From the records below, copy out exactly the lines from the one containing "Recreate this scene" to the one containing "import numpy as np", both included. Add nothing else.
___ Extracted data
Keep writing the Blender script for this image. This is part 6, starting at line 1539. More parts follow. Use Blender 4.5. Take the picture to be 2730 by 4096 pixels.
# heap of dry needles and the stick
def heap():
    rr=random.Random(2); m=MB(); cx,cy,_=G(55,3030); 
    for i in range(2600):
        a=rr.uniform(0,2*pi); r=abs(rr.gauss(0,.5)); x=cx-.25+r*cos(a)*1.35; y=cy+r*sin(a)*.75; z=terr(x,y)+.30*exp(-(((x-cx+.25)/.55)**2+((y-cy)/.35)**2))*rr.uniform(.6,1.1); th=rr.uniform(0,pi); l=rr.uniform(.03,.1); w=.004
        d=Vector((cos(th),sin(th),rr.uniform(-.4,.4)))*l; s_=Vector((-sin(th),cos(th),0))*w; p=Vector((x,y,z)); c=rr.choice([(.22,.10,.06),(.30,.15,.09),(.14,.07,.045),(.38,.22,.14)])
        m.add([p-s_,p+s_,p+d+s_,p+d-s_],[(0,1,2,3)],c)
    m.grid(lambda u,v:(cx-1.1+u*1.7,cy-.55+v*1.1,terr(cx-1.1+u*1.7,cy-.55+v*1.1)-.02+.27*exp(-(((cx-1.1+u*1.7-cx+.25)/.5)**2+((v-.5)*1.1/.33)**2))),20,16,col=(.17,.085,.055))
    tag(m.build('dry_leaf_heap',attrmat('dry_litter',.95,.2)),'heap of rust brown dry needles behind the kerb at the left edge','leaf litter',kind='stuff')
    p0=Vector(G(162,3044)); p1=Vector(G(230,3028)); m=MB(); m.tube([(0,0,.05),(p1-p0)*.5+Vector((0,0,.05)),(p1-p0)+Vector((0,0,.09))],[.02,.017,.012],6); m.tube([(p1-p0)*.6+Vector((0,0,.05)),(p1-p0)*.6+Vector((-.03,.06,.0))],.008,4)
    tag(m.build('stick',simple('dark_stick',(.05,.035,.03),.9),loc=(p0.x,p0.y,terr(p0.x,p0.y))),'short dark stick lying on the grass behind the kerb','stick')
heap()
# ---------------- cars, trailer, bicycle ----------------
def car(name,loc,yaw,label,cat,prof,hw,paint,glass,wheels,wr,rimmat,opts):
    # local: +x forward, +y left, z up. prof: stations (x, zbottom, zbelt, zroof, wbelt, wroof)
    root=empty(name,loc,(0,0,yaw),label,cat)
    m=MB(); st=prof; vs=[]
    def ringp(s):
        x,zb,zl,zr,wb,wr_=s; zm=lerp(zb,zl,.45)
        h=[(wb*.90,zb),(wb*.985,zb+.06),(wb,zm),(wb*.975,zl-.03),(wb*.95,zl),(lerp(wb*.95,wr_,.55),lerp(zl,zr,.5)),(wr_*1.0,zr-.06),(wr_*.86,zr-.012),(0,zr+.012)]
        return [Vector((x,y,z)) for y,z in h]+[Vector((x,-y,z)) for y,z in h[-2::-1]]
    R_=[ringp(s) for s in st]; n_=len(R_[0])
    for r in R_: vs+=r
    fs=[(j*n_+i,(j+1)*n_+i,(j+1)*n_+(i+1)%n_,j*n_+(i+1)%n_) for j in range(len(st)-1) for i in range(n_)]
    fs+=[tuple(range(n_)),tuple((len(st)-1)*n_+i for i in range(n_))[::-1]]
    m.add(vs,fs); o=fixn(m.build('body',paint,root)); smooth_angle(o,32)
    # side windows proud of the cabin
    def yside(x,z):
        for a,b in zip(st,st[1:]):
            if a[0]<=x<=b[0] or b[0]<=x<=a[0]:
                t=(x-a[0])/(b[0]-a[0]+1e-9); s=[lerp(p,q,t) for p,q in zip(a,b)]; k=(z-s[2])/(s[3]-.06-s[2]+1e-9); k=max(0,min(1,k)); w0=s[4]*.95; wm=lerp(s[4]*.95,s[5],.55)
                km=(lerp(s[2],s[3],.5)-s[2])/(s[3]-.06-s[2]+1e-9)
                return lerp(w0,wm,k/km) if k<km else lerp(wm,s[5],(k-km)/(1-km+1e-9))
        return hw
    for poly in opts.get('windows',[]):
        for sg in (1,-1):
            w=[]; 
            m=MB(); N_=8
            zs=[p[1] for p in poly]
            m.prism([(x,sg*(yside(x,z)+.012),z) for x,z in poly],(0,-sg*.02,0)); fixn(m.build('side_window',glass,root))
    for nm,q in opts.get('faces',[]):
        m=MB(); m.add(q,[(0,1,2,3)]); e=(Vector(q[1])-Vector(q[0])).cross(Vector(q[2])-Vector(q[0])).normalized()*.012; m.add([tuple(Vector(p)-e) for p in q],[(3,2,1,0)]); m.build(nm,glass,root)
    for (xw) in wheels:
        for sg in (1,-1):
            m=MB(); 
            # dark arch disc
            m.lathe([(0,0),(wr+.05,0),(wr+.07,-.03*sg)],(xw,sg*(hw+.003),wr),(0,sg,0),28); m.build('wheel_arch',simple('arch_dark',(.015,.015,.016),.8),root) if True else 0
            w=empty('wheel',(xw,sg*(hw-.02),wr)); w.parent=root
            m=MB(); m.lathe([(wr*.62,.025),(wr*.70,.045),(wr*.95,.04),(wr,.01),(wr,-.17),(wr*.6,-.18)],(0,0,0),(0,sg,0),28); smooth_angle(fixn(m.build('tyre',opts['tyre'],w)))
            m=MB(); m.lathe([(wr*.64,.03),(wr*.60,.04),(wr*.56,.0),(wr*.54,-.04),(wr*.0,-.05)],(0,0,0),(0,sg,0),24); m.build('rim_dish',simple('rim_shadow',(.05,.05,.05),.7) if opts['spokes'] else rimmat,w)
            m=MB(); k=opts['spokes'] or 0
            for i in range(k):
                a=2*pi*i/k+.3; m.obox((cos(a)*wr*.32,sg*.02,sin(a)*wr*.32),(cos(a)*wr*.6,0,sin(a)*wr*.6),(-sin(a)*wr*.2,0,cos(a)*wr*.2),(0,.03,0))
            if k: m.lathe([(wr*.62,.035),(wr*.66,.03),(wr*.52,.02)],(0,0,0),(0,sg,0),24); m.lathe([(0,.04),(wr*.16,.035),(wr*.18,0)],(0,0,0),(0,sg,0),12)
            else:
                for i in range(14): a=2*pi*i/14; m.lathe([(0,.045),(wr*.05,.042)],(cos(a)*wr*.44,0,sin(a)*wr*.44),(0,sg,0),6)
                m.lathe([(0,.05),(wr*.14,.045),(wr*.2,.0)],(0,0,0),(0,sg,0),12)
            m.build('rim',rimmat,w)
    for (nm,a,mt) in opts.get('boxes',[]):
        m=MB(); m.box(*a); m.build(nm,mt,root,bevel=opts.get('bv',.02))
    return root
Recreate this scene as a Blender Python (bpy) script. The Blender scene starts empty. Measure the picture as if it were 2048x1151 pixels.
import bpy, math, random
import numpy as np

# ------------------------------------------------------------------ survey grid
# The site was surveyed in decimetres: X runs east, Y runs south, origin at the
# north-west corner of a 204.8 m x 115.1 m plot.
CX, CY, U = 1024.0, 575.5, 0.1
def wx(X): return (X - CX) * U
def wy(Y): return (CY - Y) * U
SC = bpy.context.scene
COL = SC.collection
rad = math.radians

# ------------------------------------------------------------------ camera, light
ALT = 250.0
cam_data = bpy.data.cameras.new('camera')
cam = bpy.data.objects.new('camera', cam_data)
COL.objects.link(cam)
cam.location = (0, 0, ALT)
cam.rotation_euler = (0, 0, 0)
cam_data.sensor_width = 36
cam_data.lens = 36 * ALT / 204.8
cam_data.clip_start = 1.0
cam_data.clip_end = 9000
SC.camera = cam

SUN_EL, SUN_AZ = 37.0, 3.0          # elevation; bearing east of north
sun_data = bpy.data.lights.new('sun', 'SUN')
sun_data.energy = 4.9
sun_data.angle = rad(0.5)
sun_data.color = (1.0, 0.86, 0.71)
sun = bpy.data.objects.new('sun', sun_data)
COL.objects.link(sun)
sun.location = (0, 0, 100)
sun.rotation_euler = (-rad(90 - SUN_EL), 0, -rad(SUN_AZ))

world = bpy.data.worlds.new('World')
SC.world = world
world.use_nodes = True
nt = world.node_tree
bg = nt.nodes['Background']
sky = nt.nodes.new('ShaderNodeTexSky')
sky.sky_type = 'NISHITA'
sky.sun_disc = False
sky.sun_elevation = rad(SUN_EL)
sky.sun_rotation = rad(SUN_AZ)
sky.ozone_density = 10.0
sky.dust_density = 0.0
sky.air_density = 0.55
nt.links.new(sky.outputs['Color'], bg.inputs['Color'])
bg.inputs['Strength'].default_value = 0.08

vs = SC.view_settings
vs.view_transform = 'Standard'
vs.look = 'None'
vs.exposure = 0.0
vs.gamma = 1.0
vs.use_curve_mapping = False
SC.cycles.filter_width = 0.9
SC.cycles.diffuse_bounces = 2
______
■ Expected answer
Recreate this scene as a Blender Python (bpy) script. The Blender scene starts empty. Measure the picture as if it were 2048x1151 pixels.
import bpy, math, random
import numpy as np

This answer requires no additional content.